加瀬勉さん(大地共有委員会〔Ⅱ〕代表)は、「安倍が内閣を作ってから、福島原発の悲劇が起きているのに原発輸出、沖縄米軍オスプレイの配備、消費増税、辺野古新基地建設、秘密保護法制定など山ほど闘う課題がある。全国的な反撃が不十分だ。ところが沖縄県議会が普天間閉鎖、辺野古新基地反対の意見書を決議した。かつて反対同盟も成田空港反対決議をしたが、運輸省と千葉県は芝山町議員に対して白紙撤回させたことを思い出した。空港賛成議員リコールの署名を行った。しかし町長の雲隠れ、選挙管理委員を辞職させたりなど直接請求権を蹂躙したり、買収したりした。

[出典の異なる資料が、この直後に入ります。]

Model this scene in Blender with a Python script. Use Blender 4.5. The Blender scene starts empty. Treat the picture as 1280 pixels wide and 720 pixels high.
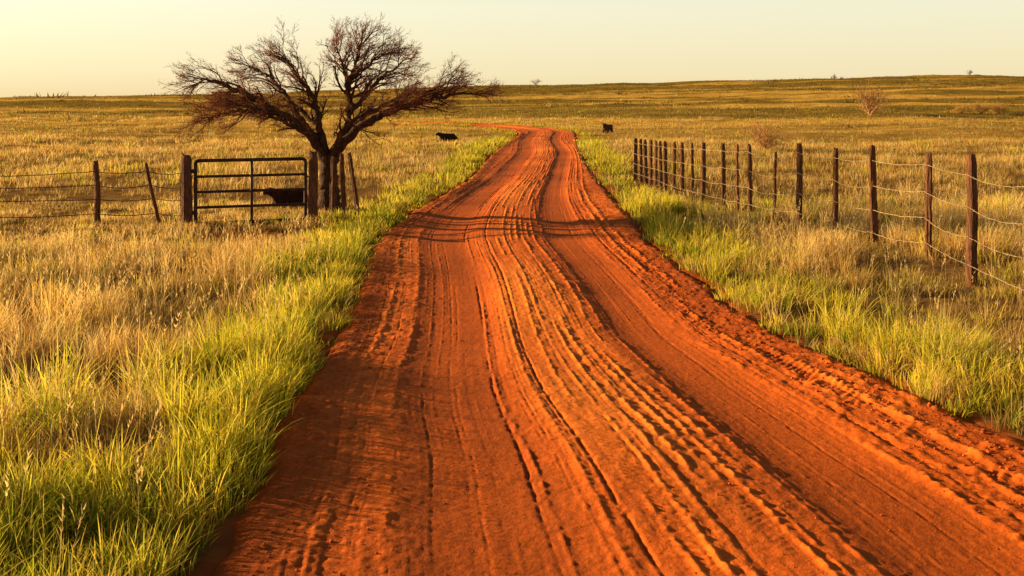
import bpy, math, numpy as np
from mathutils import Vector
rng = np.random.default_rng(11)
scene = bpy.context.scene
COL = scene.collection

# ---------------------------------------------------------------- helpers
_T = np.random.default_rng(3).random((256, 256)) * 2 - 1
def vnoise(x, y):
    x = np.asarray(x, float); y = np.asarray(y, float)
    xi = np.floor(x).astype(int); yi = np.floor(y).astype(int)
    fx = x - xi; fy = y - yi
    fx = fx * fx * (3 - 2 * fx); fy = fy * fy * (3 - 2 * fy)
    a = _T[xi & 255, yi & 255]; b = _T[(xi + 1) & 255, yi & 255]
    c = _T[xi & 255, (yi + 1) & 255]; d = _T[(xi + 1) & 255, (yi + 1) & 255]
    return (a * (1 - fx) + b * fx) * (1 - fy) + (c * (1 - fx) + d * fx) * fy
def fbm(x, y, o=4):
    s = 0; a = 1.0; t = 0
    for i in range(o):
        s = s + a * vnoise(x * 2 ** i + 17.3 * i, y * 2 ** i + 9.1 * i); t += a; a *= 0.5
    return s / t
def sstep(a, b, x):
    t = np.clip((x - a) / (b - a), 0, 1); return t * t * (3 - 2 * t)

def raw_mesh(name, V, F, mat=None, col=None, smooth=False):
    V = np.asarray(V, np.float32); F = np.asarray(F, np.int32)
    k = F.shape[1]
    me = bpy.data.meshes.new(name)
    me.vertices.add(len(V)); me.vertices.foreach_set("co", V.ravel())
    me.loops.add(F.size); me.loops.foreach_set("vertex_index", F.ravel())
    me.polygons.add(len(F)); me.polygons.foreach_set("loop_start", np.arange(len(F), dtype=np.int32) * k)
    me.update(calc_edges=True)
    me.polygons.foreach_set("use_smooth", np.full(len(F), smooth))
    if col is not None:
        at = me.color_attributes.new("Col", "FLOAT_COLOR", "POINT")
        c = np.ones((len(V), 4), np.float32); c[:, :3] = col
        at.data.foreach_set("color", c.ravel())
    if mat: me.materials.append(mat)
    if len(V) < 50000: me.validate()
    return me
def add_obj(name, data, parent=None, label=None, category=None, kind=None, group=None, loc=None):
    o = bpy.data.objects.new(name, data); COL.objects.link(o)
    if loc is not None: o.location = loc
    if parent: o.parent = parent
    if label: o["label"] = label
    if category: o["category"] = category
    if kind: o["kind"] = kind
    if group: o["group"] = group
    return o

def tube(pts, radii, k=6, cap=True):
    pts = np.asarray(pts, float); n = len(pts)
    tan = np.gradient(pts, axis=0); tan /= np.linalg.norm(tan, axis=1)[:, None] + 1e-9
    ref = np.array([0.0, 0, 1]) if abs(tan[0][2]) < 0.8 else np.array([1.0, 0, 0])
    a = np.cross(tan, ref); bad = np.linalg.norm(a, axis=1) < 1e-3
    if bad.any(): a[bad] = np.cross(tan[bad], [0.3, 1.0, 0.2])
    a /= np.linalg.norm(a, axis=1)[:, None]
    b = np.cross(tan, a)
    th = np.arange(k) * 2 * np.pi / k
    r = np.asarray(radii, float)
    if r.ndim == 1: r = np.repeat(r[:, None], k, 1)
    V = pts[:, None, :] + r[:, :, None] * (np.cos(th)[None, :, None] * a[:, None, :] + np.sin(th)[None, :, None] * b[:, None, :])
    V = V.reshape(-1, 3)
    i = np.arange(n - 1)[:, None] * k; j = np.arange(k)[None, :]; j2 = (j + 1) % k
    q = np.stack([i + j, i + j2, i + k + j2, i + k + j], -1).reshape(-1, 4)
    F = np.concatenate([q[:, [0, 1, 2]], q[:, [0, 2, 3]]])
    if cap:
        V = np.vstack([V, pts[0], pts[-1]]); c0 = n * k; c1 = c0 + 1; jj = np.arange(k); jn = (jj + 1) % k
        F = np.concatenate([F, np.stack([np.full(k, c0), jn, jj], -1), np.stack([np.full(k, c1), (n - 1) * k + jj, (n - 1) * k + jn], -1)])
    return V, F
class Bag:
    def __init__(s): s.V = []; s.F = []; s.n = 0
    def add(s, VF):
        s.V.append(VF[0]); s.F.append(VF[1] + s.n); s.n += len(VF[0])
    def mesh(s, name, mat, smooth=True, off=None):
        V = np.vstack(s.V)
        if off is not None: V = V - np.asarray(off)
        return raw_mesh(name, V, np.vstack(s.F), mat, None, smooth)

# ---------------------------------------------------------------- materials
def new_mat(name):
    m = bpy.data.materials.new(name); m.use_nodes = True
    nt = m.node_tree; nt.nodes.clear()
    out = nt.nodes.new("ShaderNodeOutputMaterial")
    return m, nt, out
def noise_mat(name, c1, c2, scale, rough=0.85, bump=0.3, bdist=0.01, stretch=(1, 1, 1), metallic=0.0, c3=None, detail=6):
    m, nt, out = new_mat(name); N = nt.nodes; L = nt.links
    tc = N.new("ShaderNodeTexCoord"); mp = N.new("ShaderNodeMapping"); mp.inputs["Scale"].default_value = stretch
    L.new(tc.outputs["Object"], mp.inputs[0])
    nz = N.new("ShaderNodeTexNoise"); nz.inputs["Scale"].default_value = scale; nz.inputs["Detail"].default_value = detail
    L.new(mp.outputs[0], nz.inputs["Vector"])
    cr = N.new("ShaderNodeValToRGB"); cr.color_ramp.elements[0].position = 0.32; cr.color_ramp.elements[1].position = 0.68
    cr.color_ramp.elements[0].color = (*c1, 1); cr.color_ramp.elements[1].color = (*c2, 1)
    if c3: e = cr.color_ramp.elements.new(0.85); e.color = (*c3, 1)
    L.new(nz.outputs["Fac"], cr.inputs[0])
    p = N.new("ShaderNodeBsdfPrincipled"); p.inputs["Roughness"].default_value = rough; p.inputs["Metallic"].default_value = metallic
    p.inputs["Specular IOR Level"].default_value = 0.2
    L.new(cr.outputs[0], p.inputs["Base Color"])
    b = N.new("ShaderNodeBump"); b.inputs["Strength"].default_value = bump; b.inputs["Distance"].default_value = bdist
    L.new(nz.outputs["Fac"], b.inputs["Height"]); L.new(b.outputs[0], p.inputs["Normal"])
    L.new(p.outputs[0], out.inputs[0])
    return m
def grass_mat(name, tr=0.5):
    m, nt, out = new_mat(name); N = nt.nodes; L = nt.links
    at = N.new("ShaderNodeAttribute"); at.attribute_name = "Col"
    d = N.new("ShaderNodeBsdfDiffuse"); t = N.new("ShaderNodeBsdfTranslucent"); mx = N.new("ShaderNodeMixShader"); mx.inputs[0].default_value = tr
    L.new(at.outputs["Color"], d.inputs[0]); L.new(at.outputs["Color"], t.inputs[0])
    L.new(d.outputs[0], mx.inputs[1]); L.new(t.outputs[0], mx.inputs[2]); L.new(mx.outputs[0], out.inputs[0])
    return m
M_grass = grass_mat("grass_blade")
M_bark = noise_mat("dark_bark", (0.022, 0.012, 0.008), (0.11, 0.05, 0.026), 9, 0.95, 1.0, 0.03, (3, 3, 0.7))
M_twig = noise_mat("twig_bark", (0.12, 0.042, 0.022), (0.30, 0.11, 0.055), 6, 0.9, 0.2)
M_paletwig = noise_mat("pale_twig_bark", (0.28, 0.14, 0.065), (0.50, 0.28, 0.13), 6, 0.9, 0.2)
M_post = noise_mat("weathered_post_wood", (0.035, 0.016, 0.010), (0.24, 0.095, 0.045), 16, 0.9, 1.0, 0.03, (4, 4, 0.35))
M_wire = noise_mat("weathered_wire", (0.26, 0.18, 0.10), (0.50, 0.38, 0.22), 30, 0.5, 0.1, 0.002, metallic=0.3)
M_wire2 = noise_mat("rusty_wire", (0.05, 0.028, 0.018), (0.14, 0.08, 0.05), 30, 0.7, 0.1, 0.002)
M_gate = noise_mat("rusty_gate_steel", (0.025, 0.014, 0.010), (0.09, 0.04, 0.024), 12, 0.6, 0.25, 0.004, metallic=0.3)
M_black = noise_mat("black_hide", (0.010, 0.008, 0.007), (0.03, 0.02, 0.015), 5, 0.9, 0.1)
M_dkbrown = noise_mat("dark_brown_hide", (0.018, 0.008, 0.005), (0.055, 0.02, 0.010), 6, 0.95, 0.2)
M_brown = noise_mat("brown_hide", (0.04, 0.018, 0.009), (0.10, 0.042, 0.018), 5, 0.9, 0.1)
M_horn = noise_mat("horn", (0.2, 0.15, 0.1), (0.35, 0.28, 0.2), 10, 0.6, 0.1)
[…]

同じような陰謀が沖縄県議会にやられる危険性がある。沖縄民衆の、ヤマトンチューはなにをしているんだという突きつけに対してどのように応えるのか。沖縄基地反対集会を三里塚をはじめ全国で行っていかなければならない」と発言した。
さらに「敵はデモ、抗議をテロだと言ってきた。東京五輪に参加する選手は、成田、羽田、関西空港を使うが、反対運動に対する弾圧が強まってくるだろう。一坪共有地を武器にして闘っていこう」と強調した。
平野靖識さん(東峰地区らっきょう工場)は、「東峰の島村さんの畑にキャセイ航空機の部品が落下した。長年恐れていたことが現実化した。東峰部落は緊張し、空港会社と国交省に抗議した。ところが『落し主が悪い』という無責任な態度だった。シンポジウム、円卓会議で地域住民の同意がなければ滑走路は作れないと合意していたにもかかわらず、約束破りに対して謝罪もしていない」と批判した。
さらに「東峰地区の萩原進さん(北原派反対同盟事務局次長)が12月21日に亡くなった。非常に残念だった。同じく北原派の市東孝雄さん(天神峰地区)の土地が裁判を通して奪われようとしている。大木よねさんの代執行を上回る規模になる。お父さんの市東東一さんは、三里塚物産の協力者であり、大恩人だ。だから息子さんの土地が奪われようとしているが、なにかあれば現場に駆けつける」と発言した。
さらに、小山広明さん(泉南市会議員)、刈谷稔さん(田中機械)、渡邊充春さん(関西三里塚闘争に連帯する会/関西三里塚相談会)、などの関西の仲間たち、東水労、たんぼクラブ、横堀団結小屋維持会などの仲間たちが連帯あいさつした。